> [What to produce] Extract and list every line that contains the word "Continue".

> [Supplied entries]
——
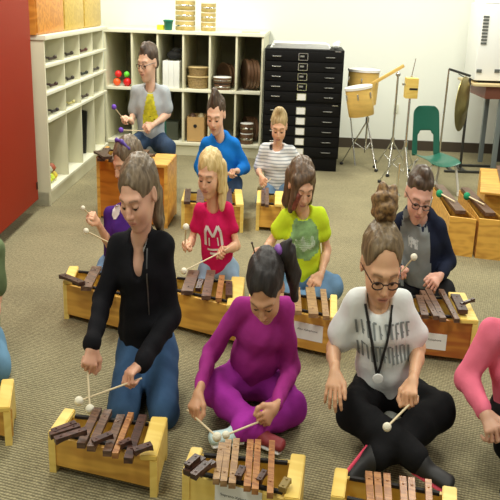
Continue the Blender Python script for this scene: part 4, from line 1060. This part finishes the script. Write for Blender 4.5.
# kneeling girl in black
person('girl with ash brown ponytail kneeling in black zip jacket and blue jeans', dict(
    Y=2.78, hips=[(134, 350, 0), (160, 352, 0)], sh=[(118, 243, -.05), (163, 241, -.05)], head=(139, 193, -.12), face=(-22, 22, -4), hs=1.03, b=.98,
    arms=[dict(el=(103, 300, -.10), wr=(92, 345, -.33), hand=(89, 368, -.37), m=(90, 409, -.43), lab='cream-headed mallet pointing straight down below the black jacket sleeve'),
          dict(el=(172, 316, -.06), wr=(141, 364, -.30), hand=(124, 378, -.36), m=(79, 401, -.41), lab='cream-headed mallet slanting left from the fist of the girl in black')],
    legs=[dict(kn=(123, 408, -.26), an=(134, 366, .12, .05), toe=(136, 352, .25, .05)), dict(kn=(164, 410, -.26), an=(158, 368, .12, .05), toe=(156, 354, .25, .05))],
    skin=(.66, .37, .25), shirt=dict(name='jacket', mat=BLK, sleeve=1.96, th=.016, collar=True, neck=.046, low=-.02, flare=.02, cuff=True), pants=dict(mat=DEN, name='jeans', th=.018),
    hair=dict(kind='back', mat=H_ASH, t=.002, parts=[('ponytail', H_ASH, [((0, -.085, .02), (-.006, -.095, -.06), .040, .034), ((-.006, -.095, -.06), (-.010, -.075, -.15), .034, .026), ((-.01, -.075, -.15), (-.012, -.065, -.20), .026, .012)], .003)]),
    prints=[('zipper', (147, 258), *pol([((0, .03), (-.003, -.22), .006)]), mat('dull_zip', (.12, .12, .12), .4, .8)), ('undershirt', (145, 240), *grid2(lambda x, z: z > -1 + 2 * abs(x), .045, .05), mat('grey_undershirt', (.42, .42, .44), .8))]))

# cross-legged girl in magenta
person('girl with black side ponytail in magenta top and purple leggings, cross-legged, head bent', dict(
    Y=2.72, hips=[(238, 378, 0), (268, 380, 0)], sh=[(240, 304, -.12), (286, 307, -.12)], head=(266, 287, -.27), face=(-14, 40, -3), hs=1.0, b=.92,
    arms=[dict(el=(210, 354, -.08), wr=(199, 392, -.32), hand=(194, 406, -.36), m=(217, 437, -.50), lab='cream-headed mallet lying over the left bars, in the magenta-sleeved left hand of picture'),
          dict(el=(291, 368, -.08), wr=(275, 407, -.33), hand=(265, 420, -.37), m=(226, 435, -.48), mr=.014, lab='mallet held level above the purple leggings, head by the white shoe')],
    legs=[dict(kn=(212, 388, -.15), an=(256, 430, -.33), toe=(270, 436, -.36), shoe=((.22, .02, .025), (.6, .6, .6))), dict(kn=(295, 408, -.18), an=(240, 430, -.35), toe=(211, 434, -.39))],
    skin=SKIN_M, shirt=dict(mat=cloth('magenta_jersey', (.36, .032, .235)), sleeve=1.92, th=.010, neck=.05), pants=dict(mat=cloth('purple_leggings_cloth', (.34, .028, .31)), name='leggings', th=.012), shoe=((.55, .72, .72), (.8, .8, .8)),
    hair=dict(kind='back', mat=H_BLK, t=.002, parts=[('ponytail', H_BLK, [((-.045, -.09, .06), (-.085, -.105, .05), .026, .030), ((-.085, -.105, .05), (-.110, -.075, -.02), .034, .032), ((-.11, -.075, -.02), (-.112, -.03, -.10), .030, .016), ((-.07, -.10, .07), (-.10, -.12, .09), .02, .012)], .0035),
          ('hair_tie', mat('violet_tie', (.22, .08, .35), .6), [((-.052, -.095, .072), (-.062, -.098, .05), .021, .021), ((-.05, -.10, .075), (-.06, -.085, .085), .012, .010)], 0)])))

# cross-legged girl with the bun
LG = mat('grey_print', (.22, .25, .25), .8)
rs = random.Random(5); strokes = []
for row, (z, hh, n) in enumerate(((.045, .062, 10), (-.045, .080, 13))):
    for k in range(n):
        x = (k / (n - 1) - .5) * .225; strokes.append(((x, z + hh / 2 * rs.uniform(.7, 1)), (x + rs.uniform(-.002, .004), z - hh / 2 * rs.uniform(.7, 1)), rs.choice((.006, .008, .010))))
        if rs.random() < .55: strokes.append(((x, z + hh * .42), (x + .014, z + hh * .42), .007))
        if rs.random() < .35: strokes.append(((x, z - hh * .02), (x + .01, z - .01), .004))
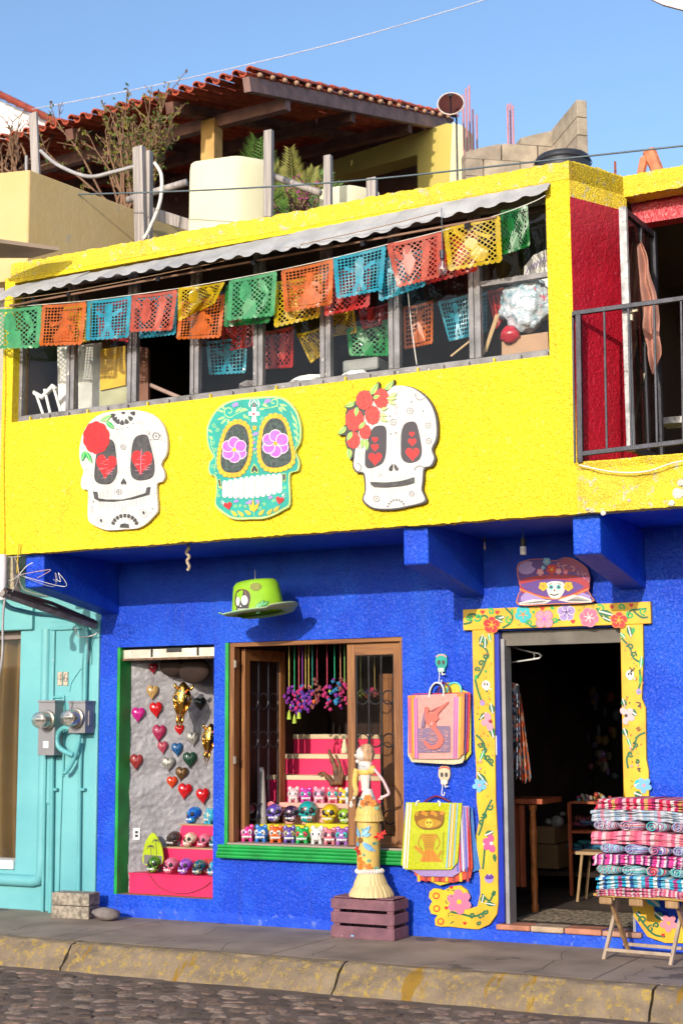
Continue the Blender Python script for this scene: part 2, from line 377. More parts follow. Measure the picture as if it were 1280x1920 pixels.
def ragged(mb, p0, p1, z0, z1, amp, th, bottom, mi=0, step=.02, inn=V((0, 1, 0))):
    """plaster edge band between ground points p0 and p1 whose lower (or upper) rim is uneven"""
    p0, p1 = V(p0), V(p1); n = max(2, int((p1-p0).length/step)); A = []; Bq = []
    for i in range(n+1):
        p = p0.lerp(p1, i/n); e = amp*(noise.noise(V((p.x*22, p.y*22, z0*7)))+.7*noise.noise(V((p.x*60, p.y*60, 3))))+amp*.8*noise.noise(V((p.x*3, p.y*3, 9)))
        lo, hi = (z0+e, z1) if bottom else (z0, z1+e)
        A += [V((p.x, p.y, lo)), V((p.x, p.y, hi))]; Bq += [A[-2]+inn*th, A[-1]+inn*th]
    k = 2*(n+1); fs = []
    for i in range(n):
        a = 2*i; fs += [(a, a+2, a+3, a+1), (k+a, k+a+1, k+a+3, k+a+2), (a, k+a, k+a+2, a+2), (a+1, a+3, k+a+3, k+a+1)]
    mb.add(A+Bq, fs, mi)

# ================= ground =================
rd = MB().add([(-150, -150, -.17), (150, -150, -.17), (150, 9.1, -.17), (-150, 9.1, -.17)], [(0, 1, 2, 3)])
road = struct('road', rd, mat('street_dirt', (.17, .115, .08), .95, .3, 3, col2=(.10, .066, .048), bump=.6, bs=30, bd=.02))
stm = [mat('cobble_stone_%s' % n, c, .85, .35, 14, bump=.9, bs=45, bd=.012) for n, c in (('brown', (.24, .15, .10)), ('grey', (.30, .21, .155)), ('dark', (.13, .085, .06)), ('pink', (.27, .17, .13)))]
def cobble(mi, seed):
    q = random.Random(seed); n = 8; mb = MB(); ring = []
    R = [(.060+q.uniform(-.020, .020)) for _ in range(n)]
    for lv, (s, z) in enumerate(((1, -.02), (1, -.002), (.72, .006))):
        for i in range(n):
            t = 2*math.pi*i/n; mb.v.append(V((R[i]*s*1.25*math.cos(t), R[i]*s*.85*math.sin(t), z+q.uniform(-.003, .003))))
    for l in range(2):
        for i in range(n): mb.f.append([l*n+i, l*n+(i+1) % n, (l+1)*n+(i+1) % n, (l+1)*n+i]); mb.m.append(0)
    mb.f.append([2*n+i for i in range(n)]); mb.m.append(0)
    return mb
protos = []
for i in range(8):
    o = link('cobblestone', cobble(0, i), stm[i % 4], smooth=50); protos.append(o.data); bpy.data.objects.remove(o)
spots = []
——
> [Task response]
Continue the Blender Python script for this scene: part 4, from line 1060. This part finishes the script. Write for Blender 4.5.
Continue the Blender Python script for this scene: part 2, from line 377. More parts follow. Measure the picture as if it were 1280x1920 pixels.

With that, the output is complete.